Vivendo corpo a corpo con un paesaggio tanto brado, la protagonista si trasforma. Lei stessa inizia a percepirsi attraversata da cambiamenti che l’avvicinano a uno stato più ferino, ché quando saltano in aria le costrizioni sociali corpo e mente si sbrigliano, e provano a dimenticare che effetto fa, portare una museruola, attenersi al buon costume, lasciarsi addomesticare.

La scrittura procede per giustapposizione di immagini, molte delle quali prese in prestito dal mondo animale, a rimarcare l’effetto di quell’inselvatichimento che innerva la trama: l’avvicinamento a una natura bestiale agisce perciò sia nel contenuto che nella forma. Ci si imbatte in un voluminoso bagaglio di espressioni, metafore e similitudini che fanno intravedere negli umani comportamenti lupeschi, fauci feroci, reazioni istintuali. Ad esempio, la protagonista dice del pastore che:

[…] è tutta la vita che si fida solo delle pecore, solo di sé. Non lo vuole ammettere, eppure credo che in paese si senta indifeso. Per lui le persone sono soltanto sciami, la somma intelligente di bestie nocive che, prese una per una, non sarebbero niente. (p. 75)

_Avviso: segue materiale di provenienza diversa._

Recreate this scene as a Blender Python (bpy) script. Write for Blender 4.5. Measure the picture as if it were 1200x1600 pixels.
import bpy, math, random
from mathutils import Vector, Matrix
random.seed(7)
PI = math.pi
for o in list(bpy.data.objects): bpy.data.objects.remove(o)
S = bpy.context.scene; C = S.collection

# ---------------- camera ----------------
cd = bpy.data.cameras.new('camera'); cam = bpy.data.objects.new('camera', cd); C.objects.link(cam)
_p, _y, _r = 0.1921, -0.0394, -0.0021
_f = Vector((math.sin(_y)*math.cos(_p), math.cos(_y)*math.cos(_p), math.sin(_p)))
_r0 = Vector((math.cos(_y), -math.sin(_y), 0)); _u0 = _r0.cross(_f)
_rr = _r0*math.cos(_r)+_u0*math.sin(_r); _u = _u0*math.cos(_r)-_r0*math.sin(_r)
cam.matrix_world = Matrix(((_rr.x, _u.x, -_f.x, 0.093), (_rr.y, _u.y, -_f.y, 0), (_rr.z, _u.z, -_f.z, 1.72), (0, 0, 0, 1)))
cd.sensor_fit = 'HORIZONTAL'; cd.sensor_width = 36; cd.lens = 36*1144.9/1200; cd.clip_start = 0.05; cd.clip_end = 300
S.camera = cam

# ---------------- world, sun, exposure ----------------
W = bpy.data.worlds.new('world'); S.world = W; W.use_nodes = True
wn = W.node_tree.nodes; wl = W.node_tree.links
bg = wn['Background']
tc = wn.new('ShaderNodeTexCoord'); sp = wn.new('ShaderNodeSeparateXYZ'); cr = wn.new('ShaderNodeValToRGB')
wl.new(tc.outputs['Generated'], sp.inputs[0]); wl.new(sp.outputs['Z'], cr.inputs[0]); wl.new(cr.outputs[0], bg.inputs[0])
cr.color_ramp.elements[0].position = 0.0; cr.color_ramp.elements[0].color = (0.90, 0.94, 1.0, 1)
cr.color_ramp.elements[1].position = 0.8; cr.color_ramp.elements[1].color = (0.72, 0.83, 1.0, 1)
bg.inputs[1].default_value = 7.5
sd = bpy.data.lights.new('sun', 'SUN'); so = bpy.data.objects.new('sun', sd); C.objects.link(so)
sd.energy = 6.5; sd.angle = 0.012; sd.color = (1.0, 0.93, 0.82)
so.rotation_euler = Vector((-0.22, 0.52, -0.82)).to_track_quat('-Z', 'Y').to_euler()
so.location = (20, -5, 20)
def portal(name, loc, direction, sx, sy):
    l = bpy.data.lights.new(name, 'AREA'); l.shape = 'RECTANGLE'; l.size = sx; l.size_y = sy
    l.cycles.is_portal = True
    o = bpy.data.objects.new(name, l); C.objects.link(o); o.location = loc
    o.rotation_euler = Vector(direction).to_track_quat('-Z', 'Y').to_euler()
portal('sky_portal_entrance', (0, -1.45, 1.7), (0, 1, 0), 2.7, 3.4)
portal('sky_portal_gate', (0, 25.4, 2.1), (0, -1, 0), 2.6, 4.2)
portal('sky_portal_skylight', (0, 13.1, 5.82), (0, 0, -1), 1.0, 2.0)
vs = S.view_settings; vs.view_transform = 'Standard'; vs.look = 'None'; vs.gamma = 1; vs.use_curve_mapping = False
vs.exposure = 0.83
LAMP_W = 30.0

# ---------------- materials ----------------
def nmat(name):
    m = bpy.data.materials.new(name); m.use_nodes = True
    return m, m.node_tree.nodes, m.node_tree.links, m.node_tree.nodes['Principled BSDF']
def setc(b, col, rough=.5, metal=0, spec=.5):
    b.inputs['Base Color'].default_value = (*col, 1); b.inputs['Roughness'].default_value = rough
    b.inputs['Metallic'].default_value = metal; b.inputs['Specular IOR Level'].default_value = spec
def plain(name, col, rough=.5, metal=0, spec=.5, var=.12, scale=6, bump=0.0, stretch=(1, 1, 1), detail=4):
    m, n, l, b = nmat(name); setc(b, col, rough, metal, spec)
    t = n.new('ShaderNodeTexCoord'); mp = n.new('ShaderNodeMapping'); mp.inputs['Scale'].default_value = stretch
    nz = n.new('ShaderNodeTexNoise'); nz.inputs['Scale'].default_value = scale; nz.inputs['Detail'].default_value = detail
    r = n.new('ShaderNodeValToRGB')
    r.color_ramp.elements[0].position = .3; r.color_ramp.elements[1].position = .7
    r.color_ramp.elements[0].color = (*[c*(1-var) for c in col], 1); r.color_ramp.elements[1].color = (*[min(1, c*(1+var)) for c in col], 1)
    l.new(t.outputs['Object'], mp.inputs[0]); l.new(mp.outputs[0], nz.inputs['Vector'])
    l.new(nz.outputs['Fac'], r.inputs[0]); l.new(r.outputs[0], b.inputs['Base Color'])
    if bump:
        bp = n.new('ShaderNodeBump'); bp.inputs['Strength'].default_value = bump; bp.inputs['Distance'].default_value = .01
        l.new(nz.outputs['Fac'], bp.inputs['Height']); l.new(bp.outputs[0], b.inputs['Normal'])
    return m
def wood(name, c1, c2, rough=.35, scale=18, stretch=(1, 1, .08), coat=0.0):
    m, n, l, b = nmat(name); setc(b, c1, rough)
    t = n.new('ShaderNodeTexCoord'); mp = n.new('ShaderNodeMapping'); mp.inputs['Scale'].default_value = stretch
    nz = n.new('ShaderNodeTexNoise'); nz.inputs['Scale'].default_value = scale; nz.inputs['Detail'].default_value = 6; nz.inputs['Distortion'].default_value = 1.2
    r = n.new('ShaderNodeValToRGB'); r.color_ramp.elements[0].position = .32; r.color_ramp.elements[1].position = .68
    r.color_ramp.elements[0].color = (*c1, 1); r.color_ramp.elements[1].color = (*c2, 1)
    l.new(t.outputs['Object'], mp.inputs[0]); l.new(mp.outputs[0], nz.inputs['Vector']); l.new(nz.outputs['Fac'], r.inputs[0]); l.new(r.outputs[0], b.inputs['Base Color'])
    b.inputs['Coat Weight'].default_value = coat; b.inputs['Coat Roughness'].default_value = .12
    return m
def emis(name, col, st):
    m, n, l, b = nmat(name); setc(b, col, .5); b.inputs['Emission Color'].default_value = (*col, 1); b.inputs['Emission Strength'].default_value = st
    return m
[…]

Lo stile è paratattico, sceglie la via della recisione e del conflitto piuttosto che quella dell’armonizzazione. Tra loro le frasi non si tengono per mano ma, anzi, frantumano il quadro complessivo di pensieri del personaggio in un rosario sgranato di frasi frante.
Nel modellare così la lingua, Baltasar svela tutta la sua confidenza col linguaggio poetico: incide la realtà con minuzia chirurgica, i dettagli brillano di luce propria grazie alla stringatezza con cui vengono isolati.

Si è detto della triade di romanzi di cui Mammut rappresenta il terzo componente. Come da ammissione dell’autrice, pur facendo sistema, i tre non si stringono in un progetto chiuso, al contrario: nel dichiarare la traspirante affiliazione che esiste tra le opere, la Baltasar confessa pure che un «punto finale» non c’è.
Lo precisa in una chiosa che si accoda all’epilogo e rimane sospesa nel vuoto, senza un punto a delimitare la frase; l’intenzione sembra proprio quella di ribadire idealmente che Mammut vorrebbe stabilire sì un’ultima tappa, ma che non necessariamente è l’ultima. Così l’interpretazione dei vari tasselli – il modo in cui le tre opere convergono e confliggono insieme, a un tempo – sta a chi le legge, anche in ordine sparso.

D’altronde la scrittura della Baltasar non vuole affatto rimettere insieme i pezzi; essa al contrario scuce e scartavetra.
Le sue protagoniste non hanno nome, eppure è difficile dimenticarsi di loro e non cedere alla tentazione di convocarle ogni tanto alla memoria, rievocandone soprattutto l’irriducibilità e il coraggio.